The plaintiffs are husband and wife, and brought this action to recover damages for personal injuries to the wife, through the negligence of the defendant.
The verdict and judgment were in favor of plaintiffs for damages in the sum of $250.
In due time defendant served notice of intention to move for a new trial, on the grounds,—1. Of accident and surprise, etc.; 2. Of newly discovered evidence, etc.; 3. Of insufficiency of the evidence to justify the verdict, and that it is against law; and 4. Error in law occurring at the trial, etc.; and that the motion would be made upon the minutes of the court, and upon affidavits of newly discovered evidence; but this notice did not state any particular in which the evidence was alleged to be insufficient, nor any particular error in law.
Thirty-five days after the rendition of the verdict of the jury, to wit, on December 20, 1890, the defendant’s attorney notified the attorneys for plaintiffs, in writing, that he would “ bring on for hearing his motion for a new trial, .... a copy of which is hereto attached and herewith served,” on the twenty-sixth day of December, 1890.
Attached to this notice was a formal motion for new trial, together with specifications -of particulars in which the evidence was insufficient, and in which the verdict was against law, and concluding as follows: “This motion is made pursuant to a notice, heretofore duly given, of the defendant’s intention to move for a new trial upon the minutes of the court in said cause.”
No affidavits were filed in support of the motion.
The court denied the motion on the express ground *428“ that defendant’s notice of intention to move for a new trial, filed and served on November 24, 1890, does not specify any particulars in which the evidence is insufficient to justify the verdict, nor any error of law on which defendant proposed to rely, there being no statement of the case proposed, nor any affidavits.”
The appeal is from this order and the judgment upon the judgment roll, including a bill of exceptions showing the facts above stated.
I think the order is clearly right, as it appears to be in strict obedience to the fourth subdivision of section 659 of the Code of Civil Procedure, which is as follows: “ When the motion is to be made upon the minutes of the court, and the ground of the motion is the insufficiency of the evidence to justify the verdict or other decision, the notice of motion must specify the particulars in which the evidence is alleged to be insufficient; and if the ground of the motion be errors in law occurring at the trial, and excepted to by the moving party, the notice must specify the particular errors upon which the party will rely.
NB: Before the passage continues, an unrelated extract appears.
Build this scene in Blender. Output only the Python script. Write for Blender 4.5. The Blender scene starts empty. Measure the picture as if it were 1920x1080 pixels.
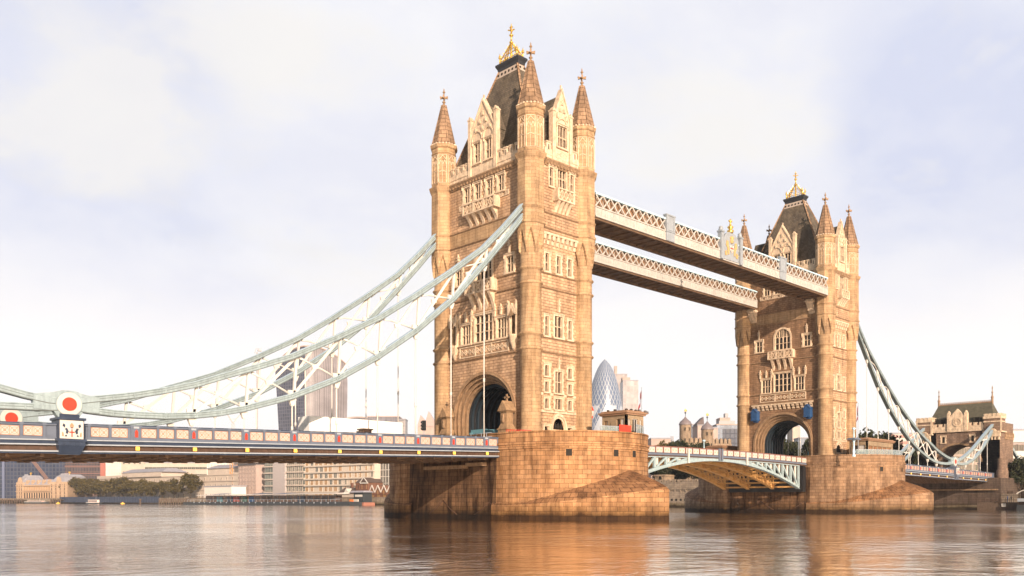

If the notice do not contain the specifications here indicated, when the motion is made on the minutes of the court, the motion must be denied.”
Where a motion for new trial is made upon the minutes of the court, a failure to make the required specifications in the notice of intention to move for new trial is subject to same consequences as a failure to make like - specifications in a statement on motion for new trial, when the motion is made upon such statement, viz., that “the motion must be denied.” (Weyl v. Sonoma Valley R. R. Co., 69 Cal. 203.) In the latter class of cases, this penalty has been enforced by this court in cases too numerous to require citation. The code mandate is the same in both classes.
Counsel for appellant, however, claims a distinction on the ground that the words “ notice of motion,” in the fourth subdivision of section 659, does not mean “notice of intention to move for a new trial,” in the sense of the first paragraph of that section, and claims *429that the specifications annexed to his notice that he would “ bring on for hearing his motion for a new trial,” given long after the expiration of the time for giving notice of his intention to make the motion, constituted a sufficient compliance with the fourth subdivision of the section above quoted. This construction needs no other refutation than the reading of the whole section.
The objection that the judgment was improperly given in favor of the husband and wife jointly is answered by the case of McFadden v. Santa Ana etc. R’y Co., 87 Cal. 467, where it is said: —
“ The right to recover damages for a personal injury, as well as the money recovered as damages, is property, and may be regarded as a chose in action (Chicago etc. R. R. Co. v. Dunn, 52 Ill. 260; 4 Am. Rep. 606; Anderson’s Law Diet.); and if this right to damages is acquired by the wife during marriage, it, like the damages when recovered in money, is, in this state, community property of the husband and wife (Civ. Code, secs. 162-164, 169), of which the husband has the management, control, and absolute power of disposition other than testamentary.”
I think the judgment and order should be affirmed.
Belcher, C., and Foote, C., concurred.
The Court.For the reasons given in the foregoing opinion, the judgment and order are affirmed.